Zola aux outrages (Photo credit: Wikipedia)



via The Week


When faced citizen to citizen in real-life social situations — with the notable exception of mass political demonstrations — the instincts that outrage porn tries to awaken in us are mostly suppressed or barely felt at all. Imagine treating the person sitting next to you at a bar with the touchy insolence of an internet flame war, or re-interpreting his colloquial impressions about the world according to the tendentious and aggrieved norms of the combox. It’s almost impossible. A guy could get his ass kicked trying. We usually tolerate the bar-stool ingrate, seek points of understanding (and often find a few), or dismiss him as deluded and mostly harmless.


But bathed in the glow of our computers, we imagine that we are in a battle of titanic scale. And it’s either us, spotless and infallible, or them, dastardly and shameless.


On one level, “outrage porn” at least promises to stimulate an internet grazer who is bored at work, or perhaps even bored with life. It makes him feel like an actor in a great moral struggle, either as victim or as triumphant voice of justice. Indeed, savvy media organizations train their headline writers to find the “stakes” that matter to readers, and one way to do that is to generate anxiety about being in the unfairly hated or the righteously hating parts of American life.


But I’d suggest tentatively that there may be deeper trends at work. The desire for this kind of participation in the drama of public life may be exacerbated by the decline of civic participation, and a quiet despair that our precious franchise amounts to a mere 1-in–100 million say in the affairs of the nation. Constantly minded by others above us (managers, landlords, creditors) and feeling rather powerless as political actors in the real world, the virtual mob seems attractive.

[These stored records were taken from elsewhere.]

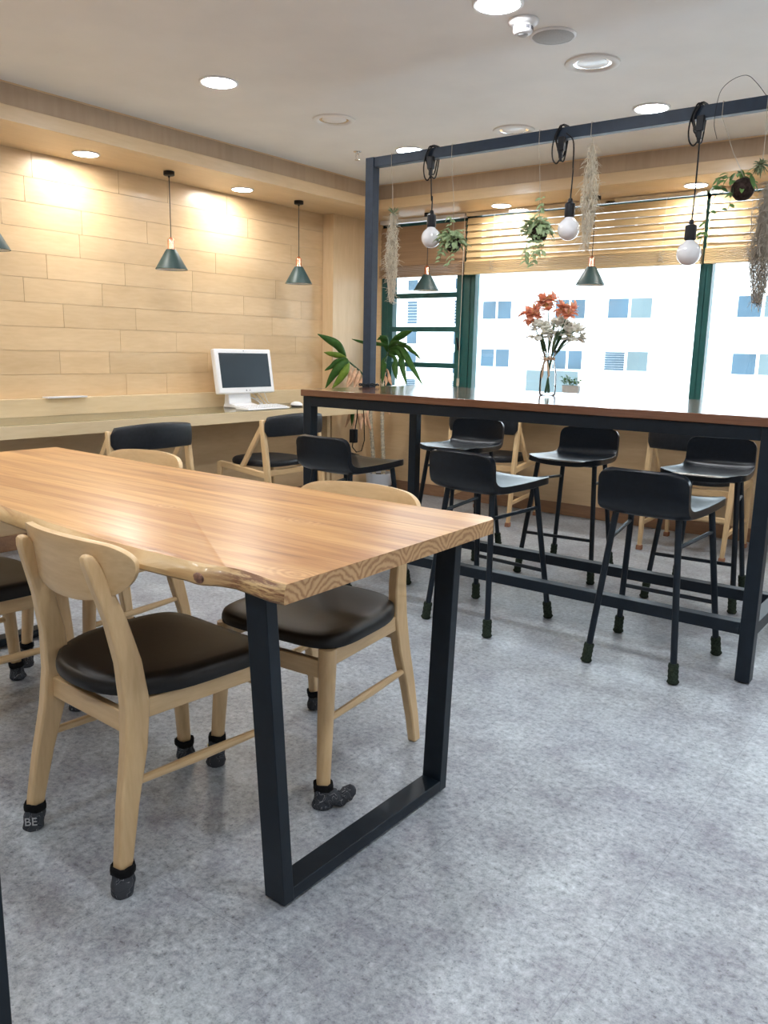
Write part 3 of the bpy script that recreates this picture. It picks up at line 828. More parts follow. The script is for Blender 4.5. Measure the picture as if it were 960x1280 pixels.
# ------------------------------------------------------------------ bar stools
def rounded_w(w, d, L, r):
    e = min(d, L - d)
    return w if e >= r else w - (r - math.sqrt(max(0, r * r - (r - e) ** 2)))
def bar_stool():
    t = thing('bar_stool', '', 'stool', (0, 0, 0), 0, 'black leather bar stools at the bar table')
    prof = [(.205, .648, .190), (.19, .656, .198), (.14, .656, .2), (.06, .650, .197), (-.03, .645, .19), (-.10, .642, .182), (-.15, .642, .177), (-.182, .650, .174), (-.198, .668, .172), (-.206, .695, .1715), (-.213, .735, .171), (-.220, .770, .170), (-.224, .790, .1695)]
    ds = [0]
    for p, q in zip(prof[:-1], prof[1:]): ds.append(ds[-1] + math.hypot(p[0] - q[0], p[1] - q[1]))
    L = ds[-1]
    def P(d):
        for i in range(len(ds) - 1):
            if d <= ds[i + 1] + 1e-9:
                k = (d - ds[i]) / (ds[i + 1] - ds[i]); return [a + (b - a) * k for a, b in zip(prof[i], prof[i + 1])]
        return prof[-1]
    nu, nv = 16, 36
    dd = []
    for j in range(nv + 1):
        k = j / nv; dd.append(L * (.5 - .5 * math.cos(PI * k)) * .5 + L * k * .5)
    m = MB()
    def fn(u, v_):
        d = dd[round(v_ * nv)]; y, z, w_ = P(d); w_ = rounded_w(w_, max(d, .0005), L, .045 if d > L / 2 else .06)
        q = 2 * u - 1; x = w_ * math.sin(q * PI / 2) * .5 + w_ * q * .5
        back = max(0, min(1, (z - .65) / .08)) if y < -.15 else 0
        y += .012 * q * q * back; z += .006 * q ** 4 * (1 - back) - .008 * (1 - q * q) * (1 - back)
        return (x, y, z)
    secs = []
    for j in range(nv + 1):
        inner = [Vector(fn(i / nu, j / nv)) for i in range(nu + 1)]
        d = dd[j]; p0, p1 = P(max(0, d - .01)), P(min(L, d + .01))
        tg = Vector((0, p1[0] - p0[0], p1[1] - p0[1])).normalized(); nrm = Vector((0, tg.z, -tg.y))
        if nrm.z > 0 or (abs(nrm.z) < .3 and nrm.y > 0): nrm = -nrm
        th = .030 if tg.z < .8 else .026
        outer = [p + nrm * th for p in inner]
        secs.append(inner + outer[::-1])
    m.loft(secs)
    obj('seat_shell', m, M['stool_leather'], t, .007, 60)
    legs = {}
    for sx in (-1, 1):
        for nm, tp, ft in (('r', (sx * .12, -.15, .618), (sx * .173, -.2155, 0)), ('f', (sx * .158, .125, .622), (sx * .21, .2125, 0))):
            o = obj('leg', MB().tube([tp, [tp[i] + (ft[i] - tp[i]) * .5 for i in range(3)], ft], .0128, 12), M['black_metal'], t)
            legs[(nm, sx)] = (Vector(tp), Vector(ft))
            d = (Vector(tp) - Vector(ft)); sm = []; rr = []
            for k in range(9):
                q = k / 8 * .078; sm.append(Vector(ft) + d * (q / .62) + Vector((0, 0, .001 if k == 0 else 0))); rr.append((.0205 if k % 2 else .0185) + (.003 if k in (1,) else 0) - (.002 if k == 0 else 0))
            obj('sock', MB().tube(sm, rr, 12), M['green_sock'], o, 0, 70)
    def on(leg, z):
        a_, b_ = legs[leg]; return a_ + (b_ - a_) * ((a_.z - z) / a_.z)
    obj('footrest', MB().tube([on(('f', -1), .228), on(('f', 1), .228)], .0088, 10), M['black_metal'], t)
    for sx in (-1, 1): obj('stretcher', MB().tube([on(('r', sx), .505), on(('f', sx), .525)], .008, 10), M['black_metal'], t)
    fr = MB()
    a1, a2, b1, b2 = legs[('r', -1)][0], legs[('r', 1)][0], legs[('f', 1)][0], legs[('f', -1)][0]
    for p, q in ((a1, a2), (a2, b1), (b1, b2), (b2, a1)): fr.tube([p, q], .0105, 10)
    obj('seat_frame', fr, M['black_metal'], t)
    return t
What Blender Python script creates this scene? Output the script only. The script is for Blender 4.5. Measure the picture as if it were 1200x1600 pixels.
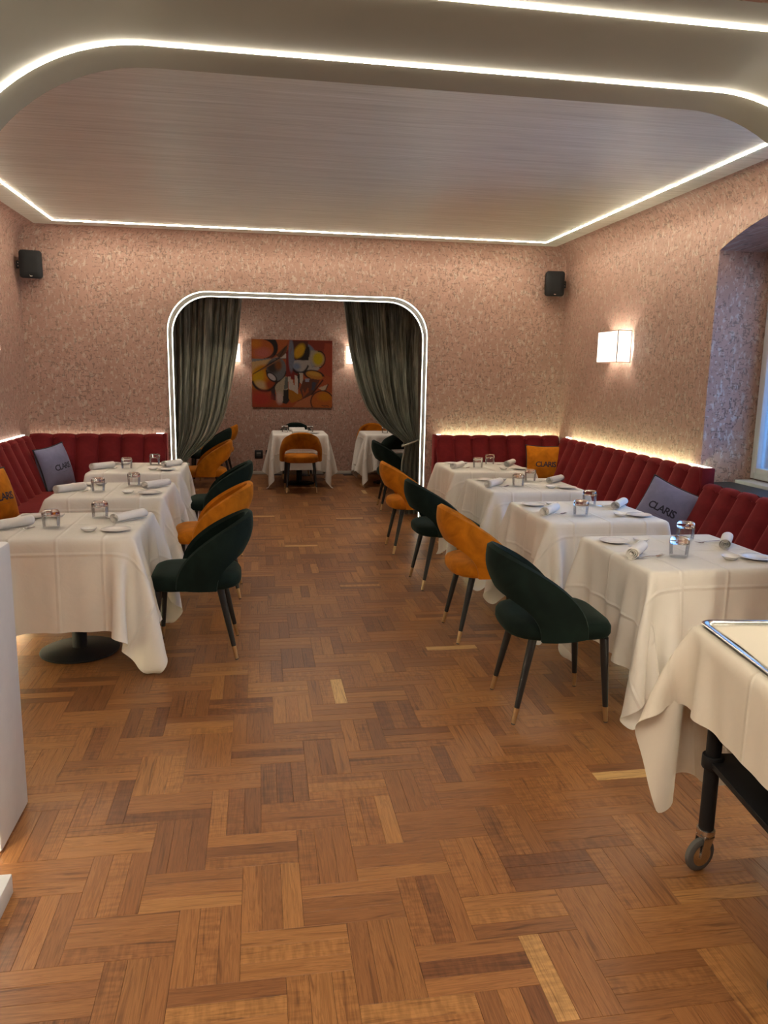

Another reason for our outrage addiction may be found in the way the norms of traditional liberalism are dissolving before a more moralized politics. In a perceptive 2001 essay for National Affairs, Thomas Powers argued that traditional liberalism sought “to lower the stakes of politics by removing contentious moral (and religious) opinion to the private sphere. Political life thereby becomes a less morally charged matter of presiding over competing ‘interest groups,’ whose squabbling is amenable to compromise.”


Powers went on to argue that when fundamental justice and morality are reintroduced into politics, and when the beliefs and attitudes of citizens become the potential subject of state action (through amelioration, re-education, or official stigma), people are more likely to fight — and to fight with dread in their eyes.